Le SRG de Brian pourrait être encore plus élevé si ses revenus de placement étaient moins importants. En 2024, le maximum qu’une personne célibataire peut recevoir est 12 785 $, et chaque dollar gagné réduit le SRG de 50 cents. Afin de bien le maximiser, Marie-Ève Mc Lean conseille à Brian d’adopter des stratégies pour réduire ses revenus de placement. L’une d’elles est de maximiser son CELI puisque les sommes y croissent à l’abri de l’impôt.

« Ainsi, il devrait sortir un maximum d’argent de ses placements non enregistrés pour les investir dans son CELI qui n’affecte pas son SRG », indique-t-elle.

La planificatrice financière suggère aussi à Brian de revoir son allocation d’actifs. « Tout ce qui est revenu fixe, comme les obligations, donne des intérêts imposés à 100 % alors que le gain en capital est imposé à 50 %, explique-t-elle. Il serait donc préférable de conserver les actions dans son compte non enregistré et de privilégier les titres à revenus fixes dans son CELI. »

Les fonds en catégorie de société pourraient aussi être envisagés. « Ces fonds convertissent les intérêts et les gains étrangers en gains en capital, indique Marie-Ève Mc Lean. De plus, ils font généralement moins de distributions, ce qui fait que l’investisseur a moins de revenus à déclarer chaque année. »
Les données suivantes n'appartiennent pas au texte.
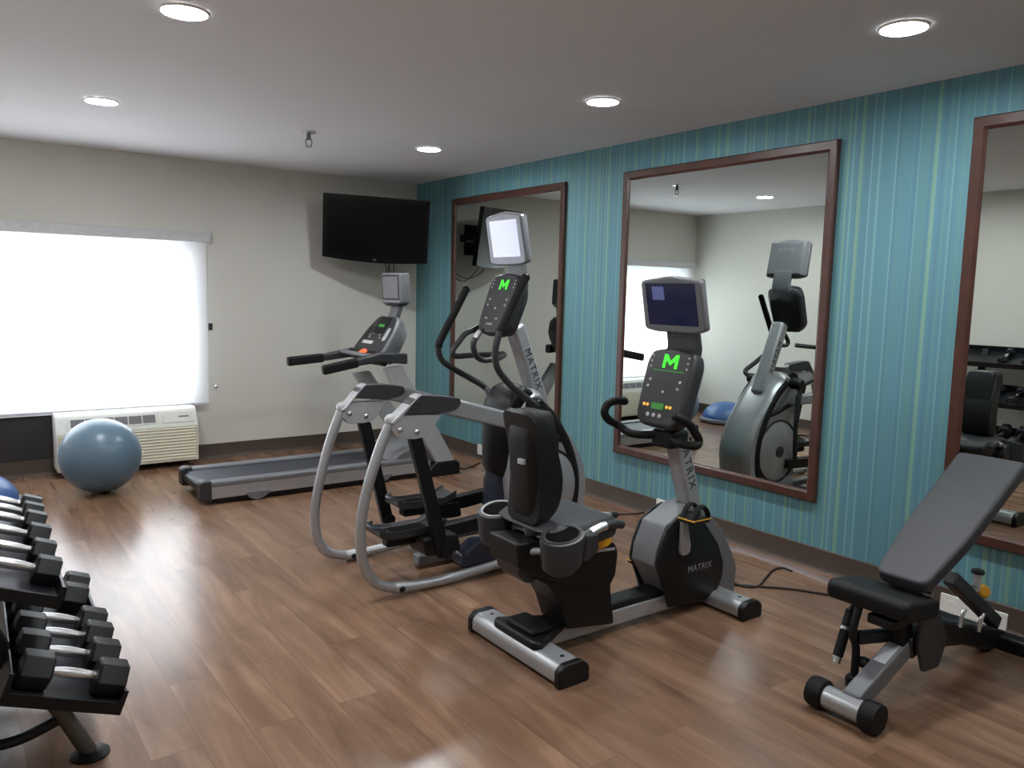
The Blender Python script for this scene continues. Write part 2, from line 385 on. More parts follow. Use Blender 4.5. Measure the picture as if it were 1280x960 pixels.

Enfin, elle souligne que s’il a un conseiller en placements, les honoraires payés pour la gestion de ses comptes non enregistrés peuvent être déduits de ses revenus.

Envisager une rente viagère

Alors qu’elle voit que Brian s’inquiète de la volatilité des marchés considérant qu’il a beaucoup d’actions dans son portefeuille, la planificatrice financière lui suggère d’acheter une rente viagère pour l’équivalent de 15 ou 20 % de son portefeuille.

« L’achat d’une rente reproduira en quelque sorte ce qu’aurait fait un régime de retraite, explique-t-elle. Elle lui offrira des paiements fixes qu’il recevra à vie. Cela lui donnera un peu plus de tranquillité d’esprit puisque le montant ne dépendra plus des marchés boursiers. Il peut aussi choisir une rente indexée. Cela s’ajoutera à ses pensions gouvernementales qui sont, elles aussi, indexées et garanties à vie. Il sera ainsi mieux protégé du risque de longévité. »

Bien sûr, plusieurs détails dans la situation de Brian pourraient changer la donne.

« Il aurait avantage à se faire faire une stratégie sur mesure et toujours aviser son conseiller si un changement advient dans sa situation, par exemple s’il n’est plus célibataire, indique Marie-Ève Mc Lean. Mais il peut quand même être rassuré. Il est dans une bonne situation. »

* Bien que le cas mis en lumière dans cette rubrique soit réel, le prénom utilisé est fictif.